Dal blog è nato un gruppo Facebook e poi un'associazione di genitori che conta attualmente 1.000 genitori provenienti da tutta Italia, accomunati dal fatto di avere figli auto-reclusi in casa.

«A Roma l'associazione conta 70 famiglie – aggiunge lo psicologo sociale – Le citta' con più genitori associati sono Roma, Torino e Milano”. Per affrontare il problema è necessario partire dai genitori e cercare di far cambiare loro il punto di vista per favorire un cambiamento nazionale e sociale. «Vogliamo creare una rete che consenta di generare un ambiente propenso ad aiutare il figlio a tornare nella società», poiché la cultura che incide sul ritiro degli hikikomori. In altre parole, c’è una volontà da parte di giovanissimi tra i 14 e i 25 anni «di scappare da questa competitività – chiarisce Crepaldi – fuggire dalla pressione di dover raggiungere uno standard per riuscire. La pressione di realizzazione sociale è la vera causa che crea gli hikikomori ovunque nel mondo», sottolinea lo psicologo sociale.

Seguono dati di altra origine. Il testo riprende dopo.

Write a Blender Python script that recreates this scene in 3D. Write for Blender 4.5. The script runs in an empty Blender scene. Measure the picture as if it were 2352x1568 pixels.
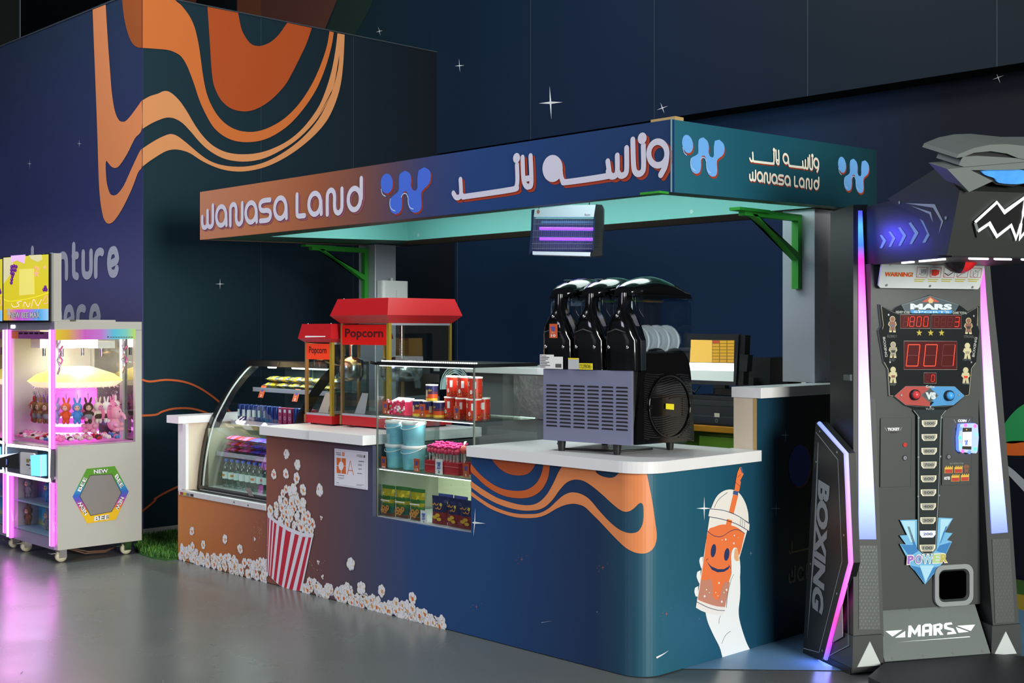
import bpy, math, random
from mathutils import Vector, Matrix
from mathutils.geometry import tessellate_polygon, delaunay_2d_cdt

sc = bpy.context.scene
COL = sc.collection
R = random.Random(7)
pi, sin, cos, rad = math.pi, math.sin, math.cos, math.radians

# ---------------------------------------------------------------- camera
F, CAMH, HY, CX = 2900.0, 1.5, 760.0, 1176.0
YAW = math.atan2(1176 + 1605, F)
FW = Vector((-cos(YAW), sin(YAW), 0)); RT = Vector((sin(YAW), cos(YAW), 0))
_d = F * CAMH / (1563.6 - HY); _l = (1477.7 - CX) / F * _d
CAM = Vector((0, 0, CAMH)) - FW * _d - RT * _l; CAM.z = CAMH
cam_d = bpy.data.cameras.new('camera'); cam = bpy.data.objects.new('camera', cam_d); COL.objects.link(cam)
cam_d.sensor_width = 36; cam_d.lens = F / 2352 * 36; cam_d.shift_y = (HY - 784) / 2352
cam_d.clip_start = .05; cam_d.clip_end = 100
cam.matrix_world = Matrix((( RT.x, 0, -FW.x, CAM.x), (RT.y, 0, -FW.y, CAM.y), (0, 1, 0, CAM.z), (0, 0, 0, 1)))
sc.camera = cam

# ---------------------------------------------------------------- world, lamps, exposure
vs = sc.view_settings
vs.view_transform = 'Standard'; vs.look = 'None'; vs.gamma = 1; vs.exposure = 0.0; vs.use_curve_mapping = False
w = bpy.data.worlds.new('hall_air'); sc.world = w; w.use_nodes = True
w.node_tree.nodes['Background'].inputs[0].default_value = (.55, .65, .85, 1)
w.node_tree.nodes['Background'].inputs[1].default_value = .10

def lamp(name, loc, target, size, power, col=(1, 1, 1), sy=None, spread=180):
    l = bpy.data.lights.new(name, 'AREA'); l.energy = power; l.color = col; l.size = size
    l.spread = rad(spread)
    if sy: l.shape = 'RECTANGLE'; l.size_y = sy
    o = bpy.data.objects.new(name, l); COL.objects.link(o); o.location = loc
    o.rotation_euler = (Vector(target) - Vector(loc)).to_track_quat('-Z', 'Y').to_euler()
    o.visible_camera = False
    return o
lamp('hall_light_right', (13.5, -3.2, 3.2), (-1, .6, 1.2), 4, 2050, (1, .985, .91), 4)
lamp('hall_fill_front', (-1.5, -13, 5.5), (-1.5, 0, 1), 4, 430, (.86, .82, 1))  # unseen fill added to brighten the front faces with a purple tint
lamp('hall_light_above', (-3.5, -2.6, 6.6), (-1.5, -.6, 0), 3.0, 250, (.94, 1, .98))
lamp('canopy_light_tube', (-1.7, .85, 2.415), (-1.7, .85, 0), 3.0, 28, (.84, 1, .98), .5)
# ---------------------------------------------------------------- helpers
def lin(h):
    if isinstance(h, (tuple, list)): return tuple(h)[:3]
    h = h.lstrip('#'); o = []
    for i in (0, 2, 4):
        c = int(h[i:i+2], 16) / 255
        o.append(c / 12.92 if c <= .04045 else ((c + .055) / 1.055) ** 2.4)
    return tuple(o)
MATS = {}
def M(name, col='808080', rough=.5, metal=0, emit=0, spec=.5, ecol=None, coat=0, noise=0, nscale=40, bump=0):
    if name in MATS: return MATS[name]
    m = bpy.data.materials.new(name); m.use_nodes = True; b = m.node_tree.nodes['Principled BSDF']
    c = lin(col); b.inputs['Base Color'].default_value = (*c, 1)
    b.inputs['Roughness'].default_value = rough; b.inputs['Metallic'].default_value = metal
    b.inputs['Specular IOR Level'].default_value = spec; b.inputs['Coat Weight'].default_value = coat
    if emit:
        b.inputs['Emission Color'].default_value = (*lin(ecol or col), 1); b.inputs['Emission Strength'].default_value = emit
    if noise or bump:
        nt = m.node_tree; n = nt.nodes.new('ShaderNodeTexNoise'); n.inputs['Scale'].default_value = nscale
        n.inputs['Detail'].default_value = 5
        tc = nt.nodes.new('ShaderNodeTexCoord'); nt.links.new(tc.outputs['Object'], n.inputs['Vector'])
        if noise:
            mx = nt.nodes.new('ShaderNodeMixRGB'); mx.inputs[1].default_value = (*[v * (1 - noise) for v in c], 1)
            mx.inputs[2].default_value = (*[min(1, v * (1 + noise)) for v in c], 1)
            nt.links.new(n.outputs[0], mx.inputs[0]); nt.links.new(mx.outputs[0], b.inputs['Base Color'])
        if bump:
            bp = nt.nodes.new('ShaderNodeBump'); bp.inputs['Strength'].default_value = bump; bp.inputs['Distance'].default_value = .01
            nt.links.new(n.outputs[0], bp.inputs['Height']); nt.links.new(bp.outputs[0], b.inputs['Normal'])
    MATS[name] = m
    return m
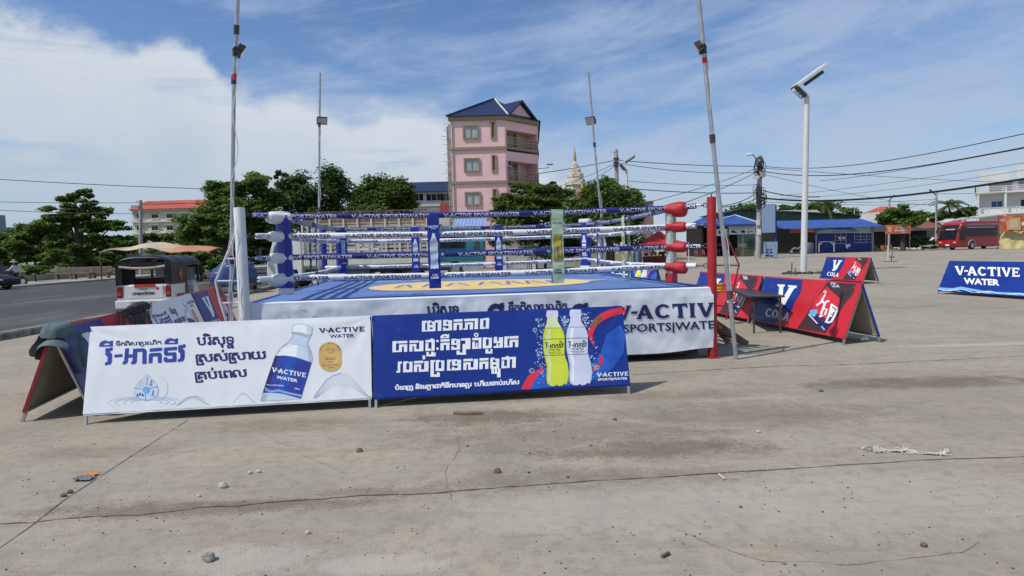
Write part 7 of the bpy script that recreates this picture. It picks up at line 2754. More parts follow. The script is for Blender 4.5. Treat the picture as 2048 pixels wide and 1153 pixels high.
# billboard, board on the ground
D = 72
bb = thing('billboard', 'tall plain pale blue billboard on a dark blue post', 'billboard', (X(1538, D), D, 0))
mb = MB()
fbox(mb, 1524.5, 408, 1551, 466, D, .35)
mb.build('panel', M_LBLUE, bb, bevel=.03)
MB().box((X(1553, D), D + .3, Zp(410, 1553, D) / 2), (.22, .22, Zp(410, 1553, D))).build('post', M_BWALL, bb)
MB().box((X(1523, D) - .05, D + .2, Zp(437, 1523, D)), (.12, .3, Zp(408, 1523, D) - Zp(466, 1523, D) + .1)).build('edge_frame', M_BWALL, bb)
D = 66
gbp = G(1542, 517)
gb_ = thing('standing_board', 'pale blue standing price board with dark tool icons below the billboard', 'board', (gbp.x, gbp.y, 0))
D = gbp.y
mb = MB()
xa, xb = X(1529, D), X(1555, D)
zt_ = Zp(484, 1542, D)
mb.box(((xa + xb) / 2, D + .12, zt_ / 2 + .06), (xb - xa, .24, zt_ - .12))
mb.build('panel', M_LBLUE, gb_)
for s in (xa + .1, xb - .1):
    MB().box((s, D + .12, .04), (.08, .3, .08)).build('foot', M_DSTEEL, gb_)
sign_marks(gb_, 0, 0, 0, 0, D, [('t', KH_WATER, 1533, 490, 18, 2.5, M_PRW), ('r', 1532, 499, 1538, 501, M_NAVY), ('r', 1540, 498, 1544, 501, M_NAVY), ('r', 1531, 504, 1536, 507, M_NAVY), ('r', 1539, 504, 1545, 507, M_NAVY), ('r', 1531, 510, 1537, 513, M_NAVY), ('r', 1540, 511, 1546, 513.5, M_NAVY)])
# green sheeted hall behind
D = 104
gh = thing('green_hall', 'long dark green sheeted hall rising behind the blue shop roofs', 'building', (X(1580, D), D + 5, 0))
pts = [(1448, 470), (1448, 428), (1482, 420), (1500, 422), (1715, 432), (1715, 470)]
fr = Frame((0, D, 0), (1, 0, 0), (0, 0, 1))
uv = [fr.uv(*p) for p in pts]
uv[0] = (uv[0][0], 0)
uv[-1] = (uv[-1][0], 0)
MB().prism(uv, lambda x, z: (x, D, z), lambda x, z: (x, D + 12, z)).build('wall', M_GWALL, gh)
uv2 = [fr.uv(*p) for p in ((1446, 428.5), (1482, 420.0), (1500, 421.5), (1718, 432))]
mb = MB()
for a, b in zip(uv2[:-1], uv2[1:]):
    mb.box(((a[0] + b[0]) / 2, D + 6, (a[1] + b[1]) / 2 + .12), ((b[0] - a[0]) + .3, 13, .14), M=Matrix.Rotation(-math.atan2(b[1] - a[1], b[0] - a[0]), 3, 'Y'))
mb.build('roof', M_DSTEEL, gh)
uv3 = [fr.uv(*p) for p in ((1553, 421.5), (1632, 420.5), (1642, 427), (1553, 424))]
MB().prism(uv3, lambda x, z: (x, D - .3, z), lambda x, z: (x, D + 4, z + .2)).build('white_roof_sheet', M_SIGNW, gh)

# long shop row with a blue corrugated awning
D = 84
sr = thing('shop_row', 'long low shop row under a blue corrugated awning, dark opening and blue grilled wall', 'shop', (X(1650, D), D + 4, 0))
xa, xb = X(1553, D), X(1747, D)
corr(sr, 'awning', xa, X(1752, D), D - 2.2, D + 3.5, Zp(456, 1650, D - 2.2), Zp(440, 1650, D + 3.5), M_BROOF)
ze = Zp(457, 1650, D) + .2
mb = MB()
mb.box(((xa + xb) / 2, D + 6, ze / 2), (xb - xa, .2, ze))
mb.box((xa, D + 3, ze / 2), (.2, 6, ze))
mb.box((xb, D + 3, ze / 2), (.2, 6, ze))
mb.build('wall', M_DARK, sr)
mb = MB()
xg = X(1630, D)
mb.box(((xg + xb) / 2, D + .1, Zp(466, 1690, D) / 2), (xb - xg, .2, Zp(466, 1690, D)))
fw_ = mb.build('front_wall', M_BWALL, sr)
mb = MB()
for x0, x1, y0, y1, nx, ny in ((1670, 1692, 467, 488, 2, 3), (1709, 1744, 467, 486, 3, 3)):
    for k in range(nx + 1):
        x = X(x0 + (x1 - x0) * k / nx, D)
        mb.box((x, D - .02, (Zp(y0, x0, D) + Zp(y1, x0, D)) / 2), (.06, .06, Zp(y0, x0, D) - Zp(y1, x0, D)))
    for k in range(ny + 1):
        z = Zp(y0 + (y1 - y0) * k / ny, x0, D)
        mb.box(((X(x0, D) + X(x1, D)) / 2, D - .03, z), (X(x1, D) - X(x0, D), .05, .06))
mb.build('window_grille', mat('grey_grille', (.4, .42, .44)), fw_)
fr = Frame((0, D - .01, 0), (1, 0, 0), (0, 0, 1))
a = Art(fr, fr)
for pts in ([(1676, 476), (1680, 474), (1684, 477), (1680, 480)], [(1684, 476), (1688, 474), (1691, 477), (1687, 479)], [(1691, 490), (1700, 488), (1701, 494), (1697, 493), (1696, 498), (1692, 496)]):
    a.poly('paint_splash', pts, M_PRW, 1)
a.finish(fw_)
MB().box((X(1632, D), D + .1, ze / 2), (.22, .3, ze)).build('post', M_CONC, sr)
MB().box((X(1745, D), D + .1, ze / 2), (.25, .35, ze)).build('post', M_CONC, sr)
for lb_, x0, y0, x1, y1, m, items in (
        ('red shop sign with pale lettering left of the white lamp post', 1580, 453, 1630, 466, M_SIGNR, [('t', KH_LINE4[:6], 1584, 459, 40, 3, M_PRW), ('t', KH_FRESH, 1600, 464, 26, 3, M_PRW)]),
        ('long blue and grey shop banner with machinery picture and phone numbers', 1631, 449, 1744, 467, M_SIGNB, [('t', KH_LINE4[:14], 1645, 454, 70, 3, M_PRED), ('r', 1660, 455, 1700, 459, M_MIDB), ('p', [(1700, 451), (1742, 450), (1742, 463), (1716, 463)], M_GREYB), ('p', [(1634, 463), (1660, 459), (1744, 464), (1744, 466.5), (1634, 466.5)], M_GREYB), ('t', '0977 33 77 67 / 0977 88 77 67', 1665, 465, 50, 3, M_BLK)])):
    mb = MB()
    fbox(mb, x0, y0, x1, y1, D - .5, .12)
    sg = thing('shop_sign', lb_, 'sign', (X((x0 + x1) / 2, D), D - .5, Zp(y1, x0, D - .5)), 0, 'shop signs along the market row')
    mb.build('panel', m, sg)
    sign_marks(sg, 0, 0, 0, 0, D - .5, items)
# machines, tank and a bench in the opening
mm = thing('water_tank', 'grey round tank in the dark shop opening right of the lamp post', 'tank', (X(1617, 82), 82, 0))
MB().lathe((X(1617, 82), 82, 0), [(.55, 0), (.62, .1), (.62, 1.2), (.5, 1.35), (.2, 1.42)], 16).build('tank', mat('grey_plastic_tank', (.08, .10, .12), .5), mm, smooth=True)
mm = thing('parked_motorbike', 'motorbike parked in the dark shop opening left of the lamp post', 'motorbike', (X(1592, 82), 82, 0))
b0_ = Vector((X(1592, 82), 82, 0))
for x in (-.6, .6):
    wheel(mm, b0_ + Vector((x, 0, .3)), (0, 1, 0), .3, .1)
MB().tube([b0_ + Vector((-.6, 0, .5)), b0_ + Vector((-.2, 0, .75)), b0_ + Vector((.3, 0, .65)), b0_ + Vector((.6, 0, 1.0))], [.08, .14, .12, .05], 8).build('body', mat('worn_silver', (.22, .22, .23), .4), mm, smooth=True)
MB().tube([b0_ + Vector((.6, -.3, 1.05)), b0_ + Vector((.6, .3, 1.05))], .02, 6).build('handlebar', M_DSTEEL, mm)
mm = thing('metal_trestle', 'pale metal trestle frame leaning against the blue wall', 'frame', (X(1650, 82.5), 82.5, 0))
mb = MB()
for (x0, y0), (x1, y1) in (((1638, 505), (1638, 484)), ((1668, 504), (1668, 484)), ((1638, 484), (1668, 484)), ((1640, 490), (1646, 484)), ((1660, 484), (1667, 490))):
    mb.bar((X(x0, 82.5), 82.5, Zp(y0, x0, 82.5)), (X(x1, 82.5), 82.5, Zp(y1, x1, 82.5)), .07, .07)
mb.build('frame', M_BARE, mm)

# sand, bricks, rubble
sp = G(1742, 503)
sand = thing('sand_heap', 'small heap of orange sand in front of the blue wall corner', 'sand heap', sp)
mb = MB()
mb.grid(lambda a, b: sp + Vector(((a - .5) * 3.6, (b - .5) * 2.6, max(-.02, .85 * math.exp(-((a - .55) * 3.2) ** 2 - ((b - .5) * 3.0) ** 2) - .08 + .05 * mnoise.noise((a * 6, b * 6, 1))))), 24, 18)
mb.build('heap', mat('orange_sand', (.34, .20, .10), .95, .2, 4), sand, smooth='all')
bp_ = G(1772, 501)
bk_ = thing('brick_stack', 'small stack of orange bricks beside the sand heap', 'bricks', bp_)
mb = MB()
for z in range(6):
    for x in range(5):
        mb.box(bp_ + Vector((-.5 + x * .26, 0, .06 + z * .12)), (.24, .5, .11))
mb.build('bricks', mat('orange_brick', (.34, .12, .06), .9, .3, 3), bk_)
rb = G(1814, 500)
rub = thing('rubble_heap', 'pale heap of broken slabs and bags in front of the dark shed', 'rubble', rb)
mb = MB()
rnd = random.Random(12)
for k in range(22):
    mb.blob(rb + Vector((rnd.uniform(-1.6, 1.9), rnd.uniform(-.4, .5), rnd.uniform(0, .35))), (rnd.uniform(.15, .45), rnd.uniform(.15, .4), rnd.uniform(.06, .22)), 7, .35, k)
mb.build('pieces', mat('pale_rubble', (.42, .38, .32), .9, .3, 2), rub)
sk_ = G(1776, 524)
stk = thing('white_stake', 'short white stake with small rusty stand in the open lot', 'stake', sk_)
MB().box(sk_ + Vector((0, 0, .6)), (.07, .07, 1.2)).build('stake', M_BARE, stk)
mb = MB()
mb.box(sk_ + Vector((.15, 0, .02)), (.9, .4, .04))
mb.tube([sk_ + Vector((.25, 0, 0)), sk_ + Vector((.25, 0, .5)), sk_ + Vector((.38, 0, .7))], .03, 6)
mb.lathe(sk_ + Vector((.28, 0, .3)), [(.18, 0), (.18, .08)], 10)
mb.build('stand', M_RUST, stk)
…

L’isolamenti degli hikikomori inizia alle medie per poi concretizzarsi nei primi anni delle superiori. La maggior parte sono ragazzi, ma il numero delle ragazze è in forte crescita. Si deve quindi cercare di intervenire prima che si verifichi l’isolamento perché, come sottolinea Crepaldi «poi è sempre più difficile convincere il ragazzo ad abbandonare la situazione». In Italia le stime parlano di 100mila casi e per gli psicologi si tratta di un disagio sociale che può portare gradualmente alla patologia. Sono tre le fasi del ritiro: prima i giovani si allontanano dagli ambienti sociali, poi lasciano la scuola e poi si isolano anche dal Web. L'associazione lavora allora sulle buone prassi per evitare di «mettere ulteriore pressione su questi ragazzi. È necessario abbassare le pressioni sociali e quindi lavoriamo molto con i genitori sulla prevenzione, per riuscire a riconoscere i segnali premonitori ed evitare che l'isolamento diventi cronico. Portiamo questo messaggio nelle scuole», ha concluso Crepaldi.

Presente al convegno anche Elena Carolei, la presidente dell'associazione Hikikomori Italia Genitori Onlus e mamma di un ragazzo che oggi ha superato la fase di isolamento volontario. Quello che serve per affrontare la situazione è, dunque, «educare i nostri figli all’autostima», sottolinea.